Speaking of heros and World War II, I  am reminded of  Leslie Howard, the British actor best known for his role as Ashley Wilkes in GONE WITH THE WIND, starring with Vivien Leigh (curiously also a Brit) and Clark Gable
The Pulitzer Prize winning epic novel about the
 Civil War and the Restoration

Clark Gable
Vivien Leigh
 The film classic was being filmed in the United States as Hitler was marching into Czechoslovakia.

This 16th century house outside London was the home of Leslie Howard.  It is now owned by our friends Alex and Terry.  They have restored the grounds and the house.  The screening room now quite derelict is a future project
During World War II Leslie was active in anti-Nazi propaganda, and it is widely believed he too was connected to British and US intelligence.  His death in a plane crash in 1943 is not mysterious but certainly suspicious in light of  his espionage activities.

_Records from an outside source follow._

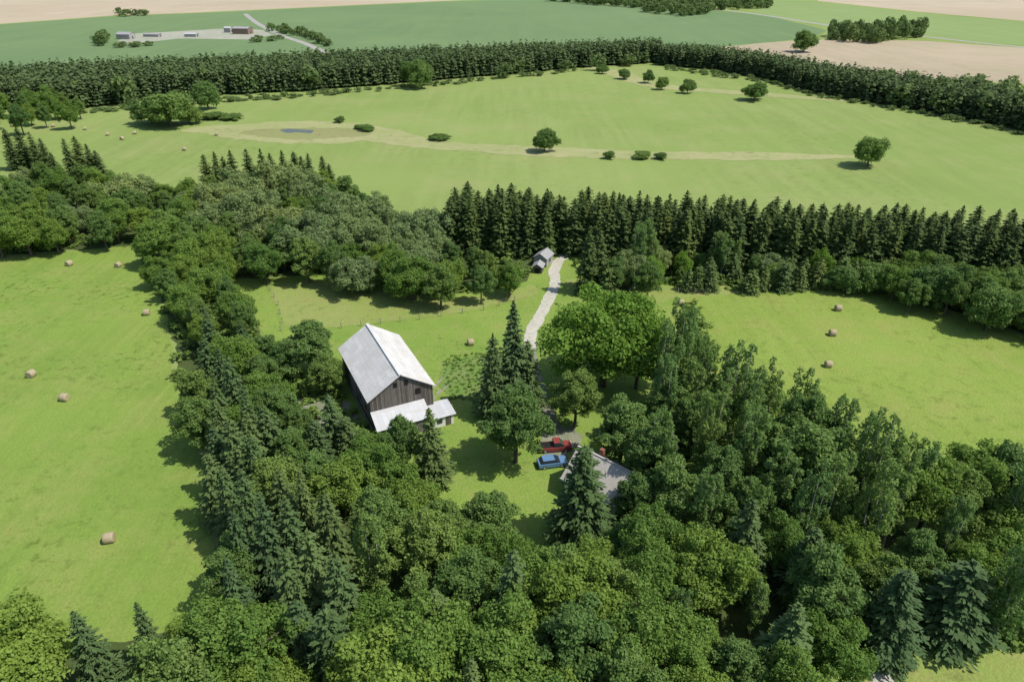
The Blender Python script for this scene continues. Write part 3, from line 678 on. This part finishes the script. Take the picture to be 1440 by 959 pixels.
def prism(name,prof,w,mat,parent,taper=None,bev=.05):
    import bmesh
    bm=bmesh.new(); tz=taper or (lambda z:1.)
    a=[bm.verts.new((x,-w/2*tz(z),z)) for x,z in prof]; b=[bm.verts.new((x,w/2*tz(z),z)) for x,z in prof]
    bm.faces.new(a); bm.faces.new(b[::-1]); n=len(prof)
    for i in range(n): bm.faces.new((a[i],b[i],b[(i+1)%n],a[(i+1)%n]))
    bmesh.ops.recalc_face_normals(bm,faces=bm.faces[:])
    if bev: bmesh.ops.bevel(bm,geom=bm.edges[:],offset=bev,segments=2,affect='EDGES')
    me=bpy.data.meshes.new(name);bm.to_mesh(me);bm.free();me.materials.append(mat)
    return obj(name,me,parent)
def car(name,label,cat,u,v,rz,col,pickup):
    x,y=G(u,v); p=plain(label.split()[0]+'_car_paint',col,.3,var=.08,spec=.6)
    r=root(name,label,cat,(x,y,0),math.radians(rz)); L=5.2 if pickup else 4.4; l=L/2
    prism('body',[(-l,.45),(-l,.95),(-l+.1,1.02),(.55*l,1.0),(l-.1,.9),(l,.7),(l,.42),(l*.8,.32),(-l*.8,.32)],1.85,p,r)
    tp=lambda z:1 if z<1.1 else .86
    if pickup:
        prism('cabin',[(-.35,1.0),(-.3,1.7),(.75,1.72),(1.45,1.0)],1.66,glass,r,tp,.03)
        box('roof',(1.0,1.42,.07),(.22,0,1.75),p,r,.03); box('truck_bed',(1.9,1.5,.05),(-1.5,0,1.035),darkwood,r)
    else:
        prism('cabin',[(-1.95,1.0),(-1.55,1.46),(.35,1.48),(1.15,1.0)],1.64,glass,r,tp,.03)
        box('roof',(1.8,1.4,.06),(-.6,0,1.5),p,r,.03)
    for sx_ in(-1,1):
        for sy_ in(-1,1): wheel(r,sx_*L*.31,sy_*.82,.36,.24)
    for sy_ in(-1,1): box('headlight',(.08,.35,.16),(l-.01,sy_*.65,.72),white,r,.02)
    box('bumper',(.12,1.7,.2),(l+.03,0,.45),greyw,r,.03)
car('pickup_truck','red pickup truck parked on the gravel by the house','truck',780,632,8,(.27,.055,.05),True)
car('parked_car','blue car parked on the gravel by the house','car',776,654,12,(.12,.23,.40),False)
# tractor
tg=plain('green_tractor_paint',(.05,.16,.04),.4,var=.2); ty=plain('yellow_rim_paint',(.6,.45,.05),.5)
x,y=G(412,577); tr=root('tractor','green farm tractor with cab parked beside the barn','tractor',(x,y,0),math.radians(120))
prism('hood',[(.1,.7),(.1,1.5),(1.6,1.4),(1.75,1.2),(1.75,.7)],.75,tg,tr)
prism('chassis',[(-.9,.55),(-.9,.95),(1.6,.75),(1.6,.5)],.5,tg,tr)
prism('cab',[(-1.0,1.1),(-.9,2.4),(.0,2.4),(.2,1.1)],1.3,glass,tr)
box('cab_roof',(1.3,1.45,.14),(-.45,0,2.47),tg,tr,.04)
for s in(-1,1):
    wheel(tr,-.65,s*.85,.8,.42,ty); wheel(tr,1.35,s*.7,.48,.28,ty); box('fender',(1.2,.4,.08),(-.6,s*.8,1.66),tg,tr,.03); box('headlight',(.06,.15,.12),(1.77,s*.22,1.15),white,tr)
obj('exhaust_pipe',tubes([((1.1,.2,1.4),(1.1,.2,2.3),.05,.05)],'exhaust_pipe',darkwood),tr)
# fences
post=plain('grey_post_wood',(.34,.31,.25),.9,var=.4)
pm=boxmesh('post',(.13,.13,1.4),post,.02)
def fence(pts,label):
    P=poly(pts); f=root('fence',label,'fence'); segs=[]
    for i in range(len(P)-1):
        (x0,y0),(x1,y1)=P[i],P[i+1];L=math.hypot(x1-x0,y1-y0);n=max(2,int(L/3.6))
        for k in range(n): 
            t=k/n; obj('post',pm,f,(x0+(x1-x0)*t,y0+(y1-y0)*t,.68),(random.uniform(-.05,.05),0,random.random()))
        for zz in(.5,.9,1.25): segs.append(((x0,y0,zz),(x1,y1,zz),.008,.008))
    obj('wire',tubes(segs,'wire',post,4),f)
fence([(395,466),(480,462),(590,450),(680,437),(745,418)],'wooden post and wire fence across the paddock')
fence([(375,398),(392,430),(400,468)],'wooden post fence along the paddock edge')
fence([(815,400),(930,412),(1000,415)],'wooden post fence beside the gravel drive')
for u,v,rz in((616,540,70),(624,548,62),(614,556,75)):
    x,y=G(u,v); root('timber_beam','weathered timber beam lying by the garden','timber',(x,y,.12),math.radians(rz),'timber beams by the garden',boxmesh('timber_beam',(4.,.22,.22),post,.02))
# ------------------------------------------------------------ light and camera
w=bpy.data.worlds.new('World'); scene.world=w; w.use_nodes=True
bg=w.node_tree.nodes['Background']; sky=w.node_tree.nodes.new('ShaderNodeTexSky'); sky.sky_type='NISHITA'; sky.sun_disc=False
el=math.radians(57); az=math.atan2(1,-.25)
sky.sun_elevation=el; sky.sun_rotation=az; w.node_tree.links.new(sky.outputs[0],bg.inputs[0]); bg.inputs[1].default_value=.145
sd=bpy.data.lights.new('sun','SUN'); sd.energy=4.8; sd.angle=math.radians(.5); sd.color=(1,.95,.87)
so=bpy.data.objects.new('sun',sd); link(so)
D=Vector((math.sin(az)*math.cos(el),math.cos(az)*math.cos(el),math.sin(el)))
so.rotation_euler=(-D).to_track_quat('-Z','Y').to_euler(); so.location=D*300
cd=bpy.data.cameras.new('camera'); co=bpy.data.objects.new('camera',cd); link(co)
cd.sensor_width=36; cd.lens=36*F/1440; cd.clip_end=20000; cd.clip_start=.5
co.location=(0,0,CH); co.rotation_euler=(math.pi/2-TH,0,0); scene.camera=co
scene.view_settings.view_transform='Standard'; scene.view_settings.look='None'; scene.view_settings.exposure=0
print('COUNTS',counts,len(i1),len(i2))
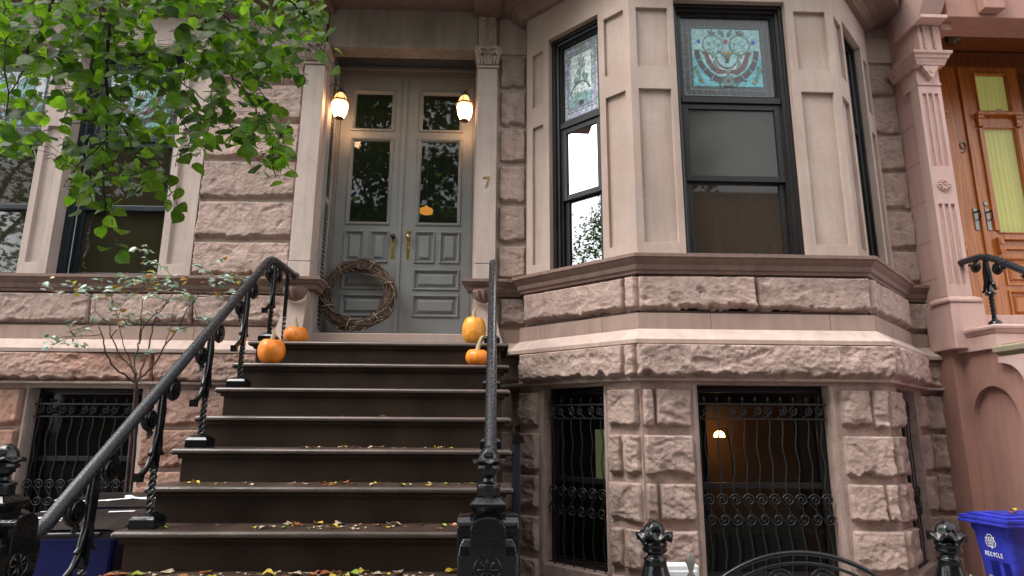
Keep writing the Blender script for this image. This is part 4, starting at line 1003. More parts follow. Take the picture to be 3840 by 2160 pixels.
# ------------------------------------------------------------------ yard posts, gate, pickets
def make_post(x, y, label):
    t = thing('fence_post', label, 'post', (x, y, 0), 'black iron fence posts in front of the bay')
    b = MB(); rows = []
    for r, z, wv in ((.03, 1.135, 0), (.05, 1.144, .008), (.066, 1.148, .018), (.056, 1.156, .01), (.037, 1.162, .0), (.038, 1.172, 0), (.034, 1.185, 0), (.022, 1.198, 0), (.004, 1.206, 0)):
        rows.append([(x+r*(1+.05*math.cos(6*a))*math.cos(a), y+r*(1+.05*math.cos(6*a))*math.sin(a), z+wv*math.cos(6*a)) for a in [2*PI*i/36 for i in range(36)]])
    b.grid(rows, 0, True, closev=True); b.build('finial', M['iron'], t)
    b = MB(); b.lathe((x, y, 0), [(.07, 0), (.07, .1), (.055, .12), (.05, .9), (.062, .94), (.066, .965), (.064, .985), (.056, .995), (.05, 1.02), (.042, 1.045), (.04, 1.066), (.043, 1.07), (.03, 1.08), (.026, 1.088), (.042, 1.096), (.046, 1.104), (.04, 1.112), (.045, 1.12), (.045, 1.13), (.036, 1.138)], 20); b.build('shaft', M['iron'], t)
    return t
pA = make_post(.608, 2.45, 'black iron fence post with bud finial just left of the arched gate')
pB = dup(pA, (1.712, 2.45, 0), 'black iron fence post with bud finial between the arched gate and the blue bin')
G = thing('garden_gate', 'black iron yard gate with arched double top rail at the bottom edge', 'gate', (1.14, 2.45, 0))
def arc3(r, cz, a0, a1, n=30): return [(1.145+r*math.sin(a0+(a1-a0)*i/n), 2.45, cz+r*math.cos(a0+(a1-a0)*i/n)) for i in range(n+1)]
b = MB(); b.tube(arc3(.54, .552, -1.0, 1.0), .009, 8); b.tube(arc3(.505, .552, -1.0, 1.0), .006, 8)
for x in (.69, 1.6): b.tube([(x, 2.45, .05), (x, 2.45, .86)], .013, 8)
for z in (.18, .55): b.tube([(.69, 2.45, z), (1.6, 2.45, z)], .009, 6)
b.build('frame', M['iron'], G)
b = MB()
for i in range(9):
    x = .78+.092*i; zt = .552+math.sqrt(max(.01, .5**2-(x-1.145)**2)); b.tube([(x, 2.45, .18), (x, 2.45, zt-.09)], .006, 6)
for a in (-.55, -.18, .18, .55):
    cx, cz = 1.145+.44*math.sin(a), .552+.44*math.cos(a); b.tube([(cx+.055*math.cos(t*.4)*(1-.02*t), 2.45, cz+.055*math.sin(t*.4)*(1-.02*t)) for t in range(26)], .004, 5)
b.build('scroll_infill', M['iron'], G)
def picket(x, y, zt, label):
    b = MB(); b.lathe((x, y, 0), [(.009, 0), (.009, zt-.085), (.016, zt-.078), (.008, zt-.066), (.011, zt-.05), (.019, zt-.03), (.012, zt-.01), (.002, zt)], 10, sq=(1, .45))
    tag(b.build('fence_picket', M['greymetal']), label, 'picket')
picket(.735, 2.44, 1.093, 'weathered grey spear tipped picket in front of the white box')
picket(1.895, 2.6, .985, 'small grey picket tip between fence post and blue bin')
t = thing('utility_box', 'white plastic box on a post left of the arched gate', 'utility box', (.77, 2.95, 0))
b = MB(); b.wbox(.735, .925, 2.95, 3.03, .6, .945); b.wbox(.745, .915, 2.942, 2.95, .61, .925); b.build('box', M['whiteplastic'], t, bevel=.006)
b = MB(); b.tube([(.83, 3.0, 0), (.83, 3.0, .6)], .02, 8); b.build('post', M['greymetal'], t)
t = thing('downpipe', 'short dark metal pipe with tilted cap beside the stoop right of the newel', 'pipe', (.16, 3.9, 0))
b = MB(); b.wbox(.132, .176, 3.86, 3.92, 0, 1.44); b.build('pipe', M['bindark2'] if 'bindark2' in M else M['navy'], t, bevel=.004)
b = MB(); b.prism(Fr((0, 3.89)), [(.126, 1.441), (.2, 1.445), (.19, 1.475), (.15, 1.50), (.13, 1.47)], -.04, .04); b.build('cap', M['iron'], t)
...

My parents met and married when they were stationed in Italy at the end of World War II

During their Italian stint my dad learned to make eggs BURRO NERO ( black butter) now the  traditional way our family prepares eggs.  With the fresh eggs from our girls the recipe is perpetuated better then ever.

Scrambled Eggs Burro Nero
serves 2

4 large eggs 
1/4 tsp kosher salt
1 TBLS butter
8" skillet

Beat the eggs and salt hard until fully blended.  ( I do  eggs in a Cuisinart)
Place skillet on a high heat and allow pan  to heat up for 30 seconds.
Add the butter; 
allow foam to subside and butter to turn a dark brown. This is the BURRO NERO

Pour the egg mixture into the skillet in a slow stream using a FORK to drag the egg and swirl it around incorporating the brown butter . DO NOT REDUCE HEAT
Keep dragging with the fork until eggs reach the dryness you prefer.

DON'T EVEN THINK OF USING A SPOON OR A SPATULA  and don't make more then 4 eggs at a time in this size pan.  They need to be able to cook FAST.